An employee at the Every Day Food Mart on Southeast Foster Road says the Reef truck parked in its lot was towed away just a couple of days ago. An employee at ReRack on Northeast Sandy Boulevard, where a Reef truck once operated, says it’s been shut down for more than a couple of days now, but less than a week. The owners of a property along Southeast 82nd Avenue where Reef parked its carts says the company gave a 90-day notice of lease termination just last week.

The landlord of a building where Reef operated its commissary kitchen in Southeast Portland says that while Reef is still in its lease, the company “seems to have pulled up anchor and is not physically working out of the space, at least at present.”

None of the brands sold from Reef carts is still available on food delivery apps like Grubhub and Uber Eats.

Two weeks ago, the remnants of the Reef vision sat in an Old Town parking lot.
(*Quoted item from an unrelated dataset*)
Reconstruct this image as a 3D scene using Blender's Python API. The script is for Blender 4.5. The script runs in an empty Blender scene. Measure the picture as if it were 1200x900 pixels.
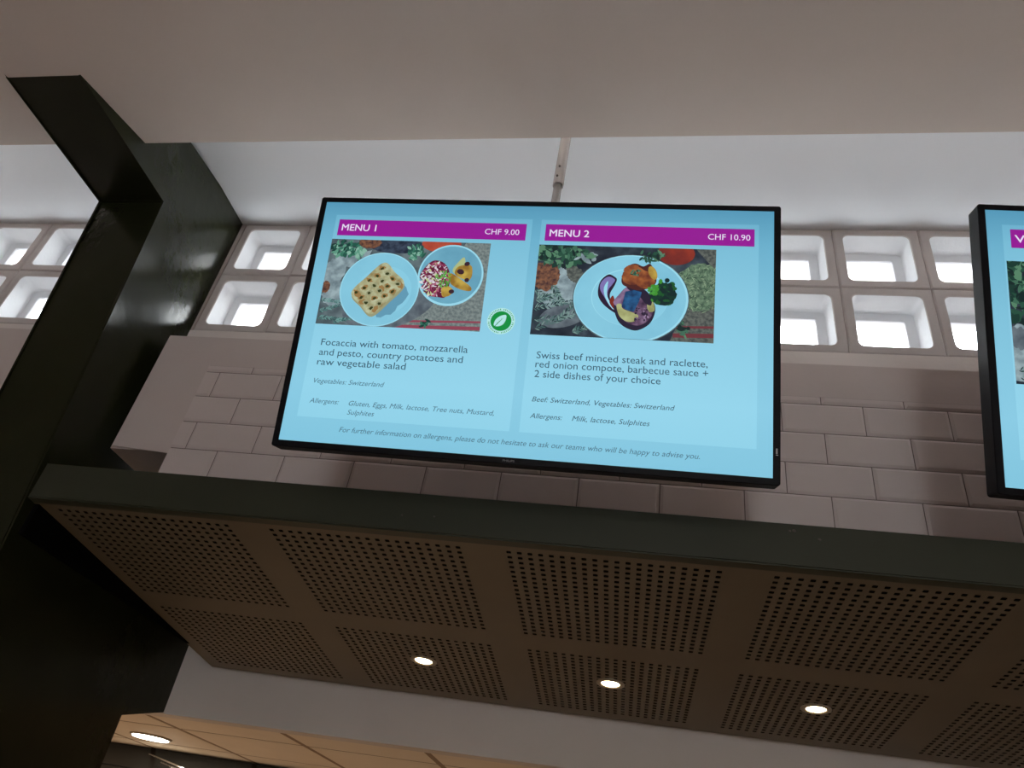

Packed like sardines, the 13 Reef trucks stand unused and bolted shut.

And records from the Multnomah County Health Department show a Reef manager emailed health officials in early March asking for the latest inspection reports on the six remaining Reef locations in Portland. None of those vessels remains open, according to landlords and store employees reached at each of the six locations.